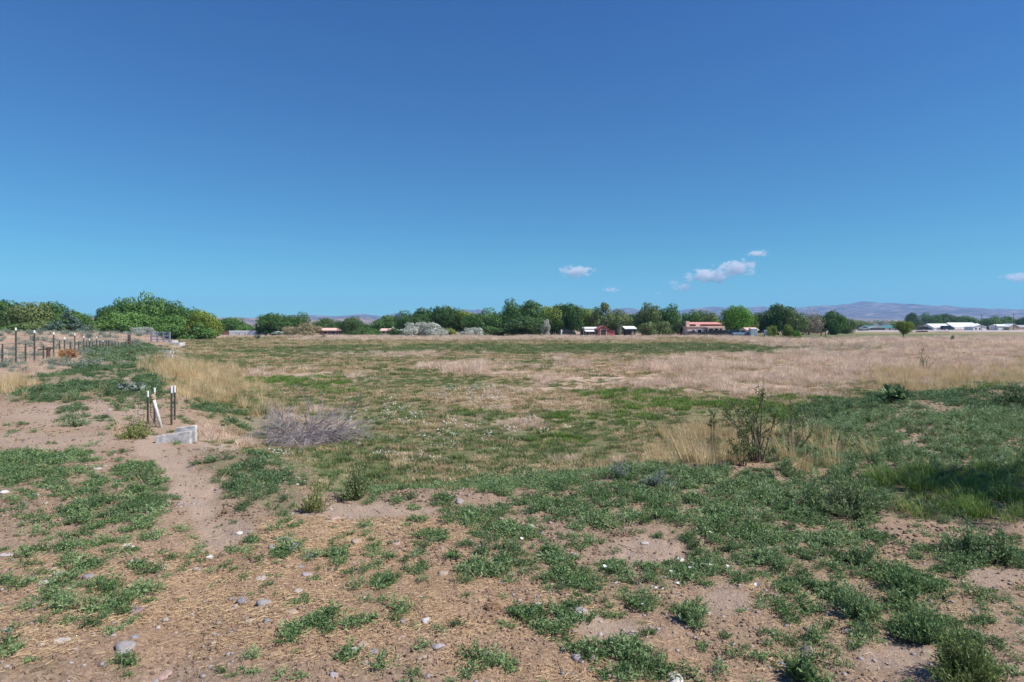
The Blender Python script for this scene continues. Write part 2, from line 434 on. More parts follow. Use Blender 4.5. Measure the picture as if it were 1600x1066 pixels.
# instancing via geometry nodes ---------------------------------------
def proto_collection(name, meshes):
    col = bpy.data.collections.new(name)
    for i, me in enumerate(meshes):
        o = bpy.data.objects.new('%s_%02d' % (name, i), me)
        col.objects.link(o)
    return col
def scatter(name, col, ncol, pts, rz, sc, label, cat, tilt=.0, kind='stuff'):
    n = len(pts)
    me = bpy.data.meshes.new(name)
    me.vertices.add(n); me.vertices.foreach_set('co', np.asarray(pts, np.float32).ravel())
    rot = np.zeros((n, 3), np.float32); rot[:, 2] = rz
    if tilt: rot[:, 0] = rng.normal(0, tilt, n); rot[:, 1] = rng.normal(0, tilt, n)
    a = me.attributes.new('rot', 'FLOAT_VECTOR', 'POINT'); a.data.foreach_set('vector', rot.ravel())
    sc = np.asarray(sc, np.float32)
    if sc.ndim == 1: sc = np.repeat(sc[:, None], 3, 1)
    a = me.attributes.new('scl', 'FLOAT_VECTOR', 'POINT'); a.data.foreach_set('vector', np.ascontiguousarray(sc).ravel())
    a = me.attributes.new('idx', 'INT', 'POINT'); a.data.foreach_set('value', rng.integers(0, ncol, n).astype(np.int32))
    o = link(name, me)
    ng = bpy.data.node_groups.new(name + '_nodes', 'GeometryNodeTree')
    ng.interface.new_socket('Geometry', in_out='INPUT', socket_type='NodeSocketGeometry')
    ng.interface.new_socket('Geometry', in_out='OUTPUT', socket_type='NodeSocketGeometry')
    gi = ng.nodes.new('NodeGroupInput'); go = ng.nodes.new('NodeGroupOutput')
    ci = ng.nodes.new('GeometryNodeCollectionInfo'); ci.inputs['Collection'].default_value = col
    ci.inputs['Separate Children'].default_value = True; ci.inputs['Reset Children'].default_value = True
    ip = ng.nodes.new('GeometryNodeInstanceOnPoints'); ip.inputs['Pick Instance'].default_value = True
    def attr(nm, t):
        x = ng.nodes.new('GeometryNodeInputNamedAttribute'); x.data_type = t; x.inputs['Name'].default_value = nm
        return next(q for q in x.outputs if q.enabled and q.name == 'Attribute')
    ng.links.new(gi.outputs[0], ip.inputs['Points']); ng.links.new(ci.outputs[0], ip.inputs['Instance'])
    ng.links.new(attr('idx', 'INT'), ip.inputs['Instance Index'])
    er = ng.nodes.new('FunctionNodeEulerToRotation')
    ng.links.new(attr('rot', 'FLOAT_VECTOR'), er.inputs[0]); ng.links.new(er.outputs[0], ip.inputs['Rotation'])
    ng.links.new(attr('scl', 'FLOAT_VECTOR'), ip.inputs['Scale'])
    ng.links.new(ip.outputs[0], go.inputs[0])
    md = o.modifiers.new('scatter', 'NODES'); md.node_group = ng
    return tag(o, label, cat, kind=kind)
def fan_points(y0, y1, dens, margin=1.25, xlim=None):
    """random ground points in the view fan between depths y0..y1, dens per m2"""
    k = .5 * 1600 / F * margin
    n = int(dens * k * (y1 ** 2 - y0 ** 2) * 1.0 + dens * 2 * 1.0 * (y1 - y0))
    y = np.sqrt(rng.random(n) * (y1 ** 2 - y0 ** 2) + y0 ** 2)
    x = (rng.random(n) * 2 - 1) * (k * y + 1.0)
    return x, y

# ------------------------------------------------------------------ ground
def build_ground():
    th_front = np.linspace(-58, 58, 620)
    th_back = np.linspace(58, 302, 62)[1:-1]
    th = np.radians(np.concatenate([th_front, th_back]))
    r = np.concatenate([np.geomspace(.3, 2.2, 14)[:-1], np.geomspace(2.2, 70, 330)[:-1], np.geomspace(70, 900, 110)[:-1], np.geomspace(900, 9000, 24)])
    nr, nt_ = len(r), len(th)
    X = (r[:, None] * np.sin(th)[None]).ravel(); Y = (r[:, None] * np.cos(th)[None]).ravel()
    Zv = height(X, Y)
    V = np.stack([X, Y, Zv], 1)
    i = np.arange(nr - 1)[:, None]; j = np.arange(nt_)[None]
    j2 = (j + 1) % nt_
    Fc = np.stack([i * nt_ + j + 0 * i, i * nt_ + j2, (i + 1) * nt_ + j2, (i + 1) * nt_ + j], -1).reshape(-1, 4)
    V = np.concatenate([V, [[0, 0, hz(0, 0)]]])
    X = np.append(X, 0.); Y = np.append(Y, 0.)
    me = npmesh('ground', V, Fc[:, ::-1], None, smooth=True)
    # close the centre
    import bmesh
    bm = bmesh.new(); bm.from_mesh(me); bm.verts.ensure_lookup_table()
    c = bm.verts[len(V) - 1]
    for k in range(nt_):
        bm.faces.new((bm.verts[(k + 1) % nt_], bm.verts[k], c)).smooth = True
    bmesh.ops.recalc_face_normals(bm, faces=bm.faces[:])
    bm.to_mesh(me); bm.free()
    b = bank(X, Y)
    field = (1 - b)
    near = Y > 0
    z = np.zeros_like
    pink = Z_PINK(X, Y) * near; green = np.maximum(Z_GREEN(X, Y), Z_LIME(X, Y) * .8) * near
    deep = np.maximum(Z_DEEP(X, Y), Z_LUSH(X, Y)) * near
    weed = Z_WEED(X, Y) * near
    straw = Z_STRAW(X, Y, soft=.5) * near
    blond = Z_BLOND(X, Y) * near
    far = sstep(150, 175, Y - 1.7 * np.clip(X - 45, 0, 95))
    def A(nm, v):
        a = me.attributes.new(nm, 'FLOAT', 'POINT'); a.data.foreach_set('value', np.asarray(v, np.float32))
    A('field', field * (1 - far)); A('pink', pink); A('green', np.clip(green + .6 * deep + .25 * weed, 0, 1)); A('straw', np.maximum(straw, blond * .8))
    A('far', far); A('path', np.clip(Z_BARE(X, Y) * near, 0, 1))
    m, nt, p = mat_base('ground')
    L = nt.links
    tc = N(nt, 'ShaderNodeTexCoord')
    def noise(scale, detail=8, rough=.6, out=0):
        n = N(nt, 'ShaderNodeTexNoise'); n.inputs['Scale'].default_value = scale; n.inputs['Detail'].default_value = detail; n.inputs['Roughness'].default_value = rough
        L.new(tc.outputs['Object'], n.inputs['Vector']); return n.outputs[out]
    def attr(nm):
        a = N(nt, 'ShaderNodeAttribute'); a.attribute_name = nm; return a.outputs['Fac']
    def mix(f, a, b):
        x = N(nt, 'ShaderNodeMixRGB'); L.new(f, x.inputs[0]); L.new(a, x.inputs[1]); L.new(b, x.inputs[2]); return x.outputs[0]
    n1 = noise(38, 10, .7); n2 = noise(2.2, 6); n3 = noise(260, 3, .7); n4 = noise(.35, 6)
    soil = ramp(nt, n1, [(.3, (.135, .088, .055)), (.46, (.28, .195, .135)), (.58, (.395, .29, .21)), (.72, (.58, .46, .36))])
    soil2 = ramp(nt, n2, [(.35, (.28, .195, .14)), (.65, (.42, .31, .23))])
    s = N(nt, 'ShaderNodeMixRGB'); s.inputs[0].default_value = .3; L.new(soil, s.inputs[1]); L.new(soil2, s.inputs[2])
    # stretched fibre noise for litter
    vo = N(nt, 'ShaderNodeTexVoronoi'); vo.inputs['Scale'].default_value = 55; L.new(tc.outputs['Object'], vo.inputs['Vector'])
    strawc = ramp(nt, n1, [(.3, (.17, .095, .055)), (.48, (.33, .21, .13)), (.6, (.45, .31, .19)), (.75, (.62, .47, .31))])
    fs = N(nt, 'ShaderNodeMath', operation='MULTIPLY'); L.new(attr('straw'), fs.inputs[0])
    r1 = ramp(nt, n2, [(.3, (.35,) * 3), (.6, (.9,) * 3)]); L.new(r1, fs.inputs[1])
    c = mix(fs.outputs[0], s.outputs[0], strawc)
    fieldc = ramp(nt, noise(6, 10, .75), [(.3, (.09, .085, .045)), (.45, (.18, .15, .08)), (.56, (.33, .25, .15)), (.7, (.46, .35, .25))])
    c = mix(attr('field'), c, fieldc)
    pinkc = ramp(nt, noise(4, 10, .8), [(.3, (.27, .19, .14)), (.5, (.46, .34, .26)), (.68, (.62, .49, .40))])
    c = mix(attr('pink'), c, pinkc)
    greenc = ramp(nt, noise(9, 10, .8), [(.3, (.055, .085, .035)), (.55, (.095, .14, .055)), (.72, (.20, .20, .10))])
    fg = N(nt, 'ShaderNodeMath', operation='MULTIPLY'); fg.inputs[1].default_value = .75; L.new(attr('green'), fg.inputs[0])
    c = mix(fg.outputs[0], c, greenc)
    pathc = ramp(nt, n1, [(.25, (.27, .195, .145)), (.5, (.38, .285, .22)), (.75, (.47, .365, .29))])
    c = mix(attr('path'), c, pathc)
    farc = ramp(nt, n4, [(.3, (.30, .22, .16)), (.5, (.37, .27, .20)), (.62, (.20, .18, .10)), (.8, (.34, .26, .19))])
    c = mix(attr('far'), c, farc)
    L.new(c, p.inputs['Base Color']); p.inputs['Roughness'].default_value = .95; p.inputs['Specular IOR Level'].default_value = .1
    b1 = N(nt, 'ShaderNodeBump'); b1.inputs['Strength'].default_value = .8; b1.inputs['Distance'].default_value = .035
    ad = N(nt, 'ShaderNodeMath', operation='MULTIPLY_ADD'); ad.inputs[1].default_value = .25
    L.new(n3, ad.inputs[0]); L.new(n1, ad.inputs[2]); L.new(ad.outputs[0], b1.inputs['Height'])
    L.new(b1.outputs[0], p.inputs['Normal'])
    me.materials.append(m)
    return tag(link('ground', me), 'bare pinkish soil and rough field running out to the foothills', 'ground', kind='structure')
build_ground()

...

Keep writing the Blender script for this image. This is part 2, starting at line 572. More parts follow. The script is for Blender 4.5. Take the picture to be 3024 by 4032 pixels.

==

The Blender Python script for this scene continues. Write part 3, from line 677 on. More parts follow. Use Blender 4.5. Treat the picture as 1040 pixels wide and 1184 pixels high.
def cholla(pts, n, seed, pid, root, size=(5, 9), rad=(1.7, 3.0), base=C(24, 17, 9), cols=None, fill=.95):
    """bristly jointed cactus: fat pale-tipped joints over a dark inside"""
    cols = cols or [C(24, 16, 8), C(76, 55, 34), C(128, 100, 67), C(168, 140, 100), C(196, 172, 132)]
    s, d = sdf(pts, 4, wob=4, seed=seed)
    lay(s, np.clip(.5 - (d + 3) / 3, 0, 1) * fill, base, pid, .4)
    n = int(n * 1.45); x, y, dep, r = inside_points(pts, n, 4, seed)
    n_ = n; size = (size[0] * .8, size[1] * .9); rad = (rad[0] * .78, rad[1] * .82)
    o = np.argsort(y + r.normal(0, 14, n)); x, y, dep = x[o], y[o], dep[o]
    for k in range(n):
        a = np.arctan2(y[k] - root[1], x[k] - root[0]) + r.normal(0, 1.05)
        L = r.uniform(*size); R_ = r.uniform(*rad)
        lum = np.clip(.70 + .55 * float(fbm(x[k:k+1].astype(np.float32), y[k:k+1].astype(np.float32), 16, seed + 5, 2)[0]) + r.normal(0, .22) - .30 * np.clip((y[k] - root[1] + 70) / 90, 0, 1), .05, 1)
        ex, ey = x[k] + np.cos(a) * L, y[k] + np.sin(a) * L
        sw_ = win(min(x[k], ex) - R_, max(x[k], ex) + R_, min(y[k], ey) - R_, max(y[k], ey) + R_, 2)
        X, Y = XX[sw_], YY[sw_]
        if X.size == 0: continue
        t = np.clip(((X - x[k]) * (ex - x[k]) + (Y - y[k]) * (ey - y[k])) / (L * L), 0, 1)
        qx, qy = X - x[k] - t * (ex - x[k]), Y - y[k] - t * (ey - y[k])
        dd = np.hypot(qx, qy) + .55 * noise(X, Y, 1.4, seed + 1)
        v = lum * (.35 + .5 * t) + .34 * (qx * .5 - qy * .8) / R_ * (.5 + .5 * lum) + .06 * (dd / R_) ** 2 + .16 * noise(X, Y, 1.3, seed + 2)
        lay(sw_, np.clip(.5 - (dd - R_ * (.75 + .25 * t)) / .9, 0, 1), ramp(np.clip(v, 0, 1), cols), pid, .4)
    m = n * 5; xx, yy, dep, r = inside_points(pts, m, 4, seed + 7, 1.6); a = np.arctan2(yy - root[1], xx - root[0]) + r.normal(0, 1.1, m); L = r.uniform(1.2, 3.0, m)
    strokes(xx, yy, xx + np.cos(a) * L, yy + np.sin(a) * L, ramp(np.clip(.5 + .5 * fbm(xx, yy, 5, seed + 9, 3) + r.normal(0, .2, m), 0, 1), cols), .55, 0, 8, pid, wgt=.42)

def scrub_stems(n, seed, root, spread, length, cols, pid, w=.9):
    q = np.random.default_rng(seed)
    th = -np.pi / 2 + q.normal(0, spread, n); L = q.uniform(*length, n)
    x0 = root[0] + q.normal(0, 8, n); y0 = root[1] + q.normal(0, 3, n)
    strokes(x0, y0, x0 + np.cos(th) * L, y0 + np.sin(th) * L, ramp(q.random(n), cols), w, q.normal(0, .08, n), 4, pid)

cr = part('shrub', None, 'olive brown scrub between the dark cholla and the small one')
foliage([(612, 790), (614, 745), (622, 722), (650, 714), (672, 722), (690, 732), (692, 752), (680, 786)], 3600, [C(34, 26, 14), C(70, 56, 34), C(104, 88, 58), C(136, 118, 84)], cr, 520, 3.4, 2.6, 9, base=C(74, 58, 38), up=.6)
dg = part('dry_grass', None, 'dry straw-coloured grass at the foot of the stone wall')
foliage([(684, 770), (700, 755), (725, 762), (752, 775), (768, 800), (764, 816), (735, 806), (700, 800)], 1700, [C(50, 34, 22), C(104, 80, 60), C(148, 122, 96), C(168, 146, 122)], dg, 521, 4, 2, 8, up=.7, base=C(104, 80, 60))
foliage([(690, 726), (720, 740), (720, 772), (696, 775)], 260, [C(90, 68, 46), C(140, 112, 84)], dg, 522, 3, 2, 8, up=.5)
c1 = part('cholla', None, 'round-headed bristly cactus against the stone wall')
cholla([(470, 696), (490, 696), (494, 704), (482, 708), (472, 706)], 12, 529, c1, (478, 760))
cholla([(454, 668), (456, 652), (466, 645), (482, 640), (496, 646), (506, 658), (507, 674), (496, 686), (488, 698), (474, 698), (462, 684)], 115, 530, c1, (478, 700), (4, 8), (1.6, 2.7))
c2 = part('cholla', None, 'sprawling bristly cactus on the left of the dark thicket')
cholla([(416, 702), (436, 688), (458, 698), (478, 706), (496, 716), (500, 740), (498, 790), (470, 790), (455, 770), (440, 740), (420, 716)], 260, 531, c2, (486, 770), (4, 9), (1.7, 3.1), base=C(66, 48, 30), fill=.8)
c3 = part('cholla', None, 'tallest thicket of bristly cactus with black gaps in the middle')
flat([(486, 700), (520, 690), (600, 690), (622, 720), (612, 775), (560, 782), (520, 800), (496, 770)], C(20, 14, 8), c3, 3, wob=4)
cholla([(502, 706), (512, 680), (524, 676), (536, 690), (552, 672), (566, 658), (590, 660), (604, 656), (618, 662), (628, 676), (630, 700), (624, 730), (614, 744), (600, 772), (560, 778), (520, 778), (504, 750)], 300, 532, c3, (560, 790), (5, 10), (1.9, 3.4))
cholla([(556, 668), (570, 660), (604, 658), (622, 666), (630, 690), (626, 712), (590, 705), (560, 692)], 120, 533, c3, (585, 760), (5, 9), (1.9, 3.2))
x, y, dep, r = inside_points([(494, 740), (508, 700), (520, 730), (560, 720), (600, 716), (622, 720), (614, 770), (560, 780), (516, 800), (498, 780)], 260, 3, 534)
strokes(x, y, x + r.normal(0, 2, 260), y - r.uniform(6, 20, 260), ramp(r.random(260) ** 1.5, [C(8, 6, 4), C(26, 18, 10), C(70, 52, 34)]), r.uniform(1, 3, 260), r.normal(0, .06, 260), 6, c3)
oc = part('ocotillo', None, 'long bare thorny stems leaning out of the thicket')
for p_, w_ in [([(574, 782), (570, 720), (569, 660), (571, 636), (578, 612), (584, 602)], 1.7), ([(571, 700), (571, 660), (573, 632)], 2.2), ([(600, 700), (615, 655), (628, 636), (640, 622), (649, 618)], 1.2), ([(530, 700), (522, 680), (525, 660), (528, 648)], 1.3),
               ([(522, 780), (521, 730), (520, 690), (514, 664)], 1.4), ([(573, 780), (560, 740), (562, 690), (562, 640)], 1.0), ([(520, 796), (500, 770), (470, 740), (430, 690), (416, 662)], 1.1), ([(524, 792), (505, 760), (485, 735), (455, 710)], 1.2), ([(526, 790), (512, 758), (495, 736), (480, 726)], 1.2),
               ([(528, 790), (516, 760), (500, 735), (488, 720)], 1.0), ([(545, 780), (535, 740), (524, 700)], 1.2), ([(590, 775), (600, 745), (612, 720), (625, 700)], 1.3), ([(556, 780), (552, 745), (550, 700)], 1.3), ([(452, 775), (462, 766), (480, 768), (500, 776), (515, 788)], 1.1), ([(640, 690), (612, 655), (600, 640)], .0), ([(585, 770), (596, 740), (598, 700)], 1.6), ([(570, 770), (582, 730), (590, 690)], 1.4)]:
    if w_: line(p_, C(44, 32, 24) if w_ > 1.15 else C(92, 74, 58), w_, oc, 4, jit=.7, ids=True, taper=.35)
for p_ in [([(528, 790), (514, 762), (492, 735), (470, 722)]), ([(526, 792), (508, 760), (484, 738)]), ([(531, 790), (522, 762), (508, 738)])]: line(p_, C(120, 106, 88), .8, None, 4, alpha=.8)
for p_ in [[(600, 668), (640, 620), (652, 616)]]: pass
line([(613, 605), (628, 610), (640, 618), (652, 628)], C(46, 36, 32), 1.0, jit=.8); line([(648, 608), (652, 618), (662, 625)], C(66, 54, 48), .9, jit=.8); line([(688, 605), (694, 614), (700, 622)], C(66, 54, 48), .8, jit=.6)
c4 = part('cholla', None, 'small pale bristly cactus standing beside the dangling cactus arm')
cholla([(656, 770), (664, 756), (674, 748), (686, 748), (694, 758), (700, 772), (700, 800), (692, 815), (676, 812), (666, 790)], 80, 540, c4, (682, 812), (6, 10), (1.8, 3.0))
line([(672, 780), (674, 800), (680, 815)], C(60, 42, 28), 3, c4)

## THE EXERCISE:
Scan the material line by line and report each one that contains "parts".

## TASK RESULT:
The Blender Python script for this scene continues. Write part 2, from line 434 on. More parts follow. Use Blender 4.5. Measure the picture as if it were 1600x1066 pixels.
Keep writing the Blender script for this image. This is part 2, starting at line 572. More parts follow. The script is for Blender 4.5. Take the picture to be 3024 by 4032 pixels.
The Blender Python script for this scene continues. Write part 3, from line 677 on. More parts follow. Use Blender 4.5. Treat the picture as 1040 pixels wide and 1184 pixels high.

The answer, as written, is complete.